Many of the same staging elements are there, some of them by now recognisable Mitchell signatures. But they don't serve or enrich the play, and are beginning to look a bit tired in themselves.
Euripedes' play is the almost action-less account of the royal women of Troy after the Greek victory. As they wait to learn who is going to be given to which Greek general as a concubine or slave, Queen Hecuba and the others bewail their fate.
Hecuba's mad prophetess daughter is carried off, Hector's widow Andromache has her young son taken and killed (out of Greek fear he might grow up to become an avenger), and Menelaus comes to fetch Helen, who started it all.
It's all about pain, about the evil of war expressed through the simple observation that men kill and get killed, and women grieve.
And at its best the play says this simply and powerfully, through Don Taylor's harsh translation: 'There is no end to pain.

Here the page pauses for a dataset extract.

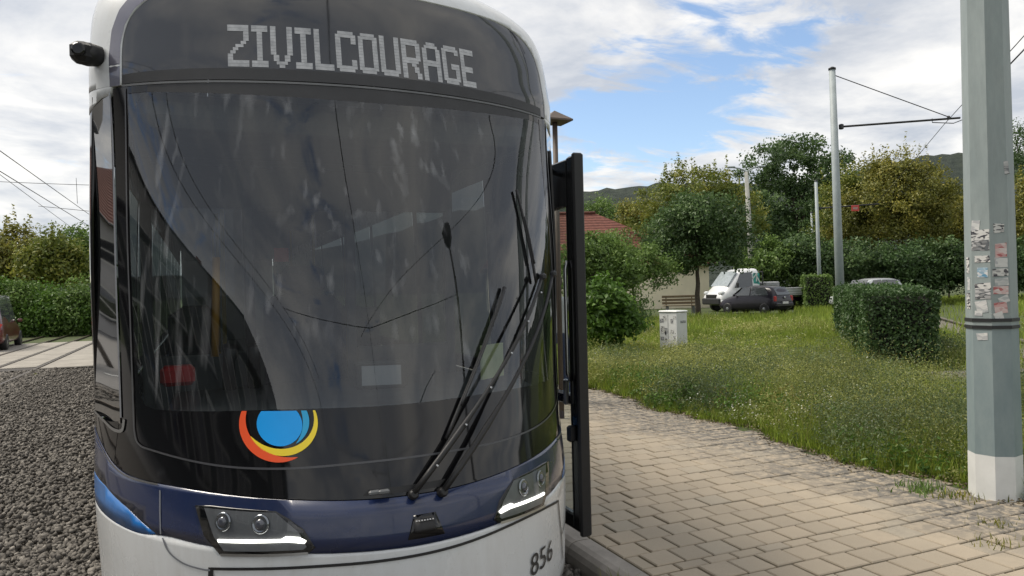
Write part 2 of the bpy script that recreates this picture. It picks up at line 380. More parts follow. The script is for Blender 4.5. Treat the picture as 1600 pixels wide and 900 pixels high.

The next horror will always be worse.' and 'Everything I have done in my life has meant nothing to God.'
But instead of intensifying this, the production somehow flattens it out, the same staging devices that drew us into Iphegenia now distancing us and muting our emotional response.
All the familiar Katie Mitchell touches are there - a mix of ancient, modern and 1940s in the sets and costumes, the use of amplified offstage sounds (the slamming of doors or noise of alarms) to increase tension, the blend of solidly naturalistic and stylised acting.
As in almost every other Mitchell show, music is heard at seemingly random moments, driving the characters into a compulsive, trance-like fit of ballroom dancing (here, to Benny Goodman's 'Sing Sing Sing')
But where in the past these things created an aura of mysticism that coloured the whole play, here they seem just mechanically pasted on, distracting from the text in which all the play's power lies.
About half the cast are part of what has become in the past few years a Katie Mitchell repertory company, and they clearly find continued challenge and satisfaction in this style. But this time it's not reflected in their performances.
The usually radiant Kate Duchene isn't allowed to give Hecuba the burning force of her intelligence (as she did with Clytemnestra three years ago), but is directed to moan and wail in ways that interfere with the raw power of the text.
Sinead Matthews fares even worse as Cassandra, her mix of shrieking and muddy diction reducing too many of her lines to mere gabble.
Anastasia Hille's Andromache is regal but wooden, and Susie Trayling's strongest moments as Helen come, not in her scene with Stephen Kennedy's Irish Menelaus, but earlier, when we realise that that's her intensely pacing the isolation cell in which she has (we guess) been placed to protect her from the wrath of the other women.
In this rather cool and distanced setting it is Michael Gould in the small role of a sympathetic Greek jailer who conveys the most recognisable humanity.